Severe weather events during the past few years have demonstrated the need to improve system resilience, the report says, with improvements needed to handle high-impact, low-probability events. For the power generation sector, the report urges designing wholesale electricity markets to recognize and incentivize investments to achieve or enhance resiliency.

The unprecedented jump in natural gas-fired electricity generation, the increase in renewable power sources, flattening electricity demand growth and a range of policy issues including regulations, mandates and government subsidies have combined to negatively impact traditional base load generation, particularly coal and nuclear power plants, the report describes.

Recommendations

The Staff Report concludes with a series of recommendations, which DOE notes includes some actions that fall within its authority and others that depend on actions by other government agencies or private organizations.
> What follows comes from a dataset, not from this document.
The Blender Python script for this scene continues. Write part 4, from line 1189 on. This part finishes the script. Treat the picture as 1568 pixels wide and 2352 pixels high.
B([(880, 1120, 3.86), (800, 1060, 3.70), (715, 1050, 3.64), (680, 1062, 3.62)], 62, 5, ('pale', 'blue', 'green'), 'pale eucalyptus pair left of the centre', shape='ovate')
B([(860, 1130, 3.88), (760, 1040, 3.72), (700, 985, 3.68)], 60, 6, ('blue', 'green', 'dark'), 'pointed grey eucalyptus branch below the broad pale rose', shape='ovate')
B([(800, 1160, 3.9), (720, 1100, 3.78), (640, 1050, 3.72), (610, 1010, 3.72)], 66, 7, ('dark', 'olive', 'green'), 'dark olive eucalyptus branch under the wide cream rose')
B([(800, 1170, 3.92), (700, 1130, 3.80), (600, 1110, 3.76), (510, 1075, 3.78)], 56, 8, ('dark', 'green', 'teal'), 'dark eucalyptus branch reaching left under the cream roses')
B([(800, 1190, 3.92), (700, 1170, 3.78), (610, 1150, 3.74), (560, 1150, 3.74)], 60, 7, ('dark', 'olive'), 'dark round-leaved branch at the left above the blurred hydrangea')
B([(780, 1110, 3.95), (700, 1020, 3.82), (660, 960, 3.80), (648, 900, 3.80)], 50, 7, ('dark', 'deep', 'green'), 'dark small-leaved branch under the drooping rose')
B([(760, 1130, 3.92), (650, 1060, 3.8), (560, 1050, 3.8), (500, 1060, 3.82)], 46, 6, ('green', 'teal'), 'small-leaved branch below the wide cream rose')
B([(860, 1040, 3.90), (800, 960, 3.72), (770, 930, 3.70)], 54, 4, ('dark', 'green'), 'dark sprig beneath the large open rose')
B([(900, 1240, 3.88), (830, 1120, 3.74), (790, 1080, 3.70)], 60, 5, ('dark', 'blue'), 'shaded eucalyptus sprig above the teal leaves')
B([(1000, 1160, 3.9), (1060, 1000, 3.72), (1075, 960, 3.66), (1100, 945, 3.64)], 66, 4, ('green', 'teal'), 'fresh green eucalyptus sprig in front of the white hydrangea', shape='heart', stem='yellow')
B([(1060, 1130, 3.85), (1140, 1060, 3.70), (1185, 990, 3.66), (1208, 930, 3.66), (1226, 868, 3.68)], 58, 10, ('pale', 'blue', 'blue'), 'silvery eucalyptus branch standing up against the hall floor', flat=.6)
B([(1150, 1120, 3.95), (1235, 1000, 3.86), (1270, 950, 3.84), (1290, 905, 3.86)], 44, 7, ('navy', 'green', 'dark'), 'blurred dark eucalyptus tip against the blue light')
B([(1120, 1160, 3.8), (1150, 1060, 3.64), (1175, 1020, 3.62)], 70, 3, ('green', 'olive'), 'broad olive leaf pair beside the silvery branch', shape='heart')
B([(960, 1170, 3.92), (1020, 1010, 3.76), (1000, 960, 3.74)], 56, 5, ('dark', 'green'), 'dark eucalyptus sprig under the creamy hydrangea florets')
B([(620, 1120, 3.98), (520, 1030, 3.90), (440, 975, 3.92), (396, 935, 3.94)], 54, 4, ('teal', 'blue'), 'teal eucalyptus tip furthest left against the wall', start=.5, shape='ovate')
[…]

Among the recommendations are:

  • FERC should expedite its efforts with states, electric grid managers and other stakeholders to improve energy price formation in centrally organized wholesale electricity markets.
  • FERC should recommend regulatory changes to compensate electric grid participants for services needed to improve reliability, with DOE providing technical and policy support to strengthen those efforts.
  • DOE should support utility, grid operator and consumer efforts to enhance system resilience, including disaster-preparedness exercises by transmission entities, and the North American Electrical Reliability Corporation, the international regulatory authority that oversees the bulk power system in the United States, Canada and parts of Mexico, should consider adding resilience components to its mission statement.
  • DOE should promote research and development of the next generation of grid reliability and resilience tools.
  • Utilities, states, FERC and DOE should support increased coordination between the electric and natural gas industries to address potential reliability and resilience concerns associated with organizational and infrastructure differences. DOE and FERC should support well-functioning commodity markets for natural gas by expeditiously processing liquefied natural gas export and cross-border gas pipeline applications.

“This report highlights the importance of a policy framework that promotes sufficient and timely pipeline capacity to meet the needs of electricity generation,” says Don Santa, president and chief executive officer of the Interstate Natural Gas Association.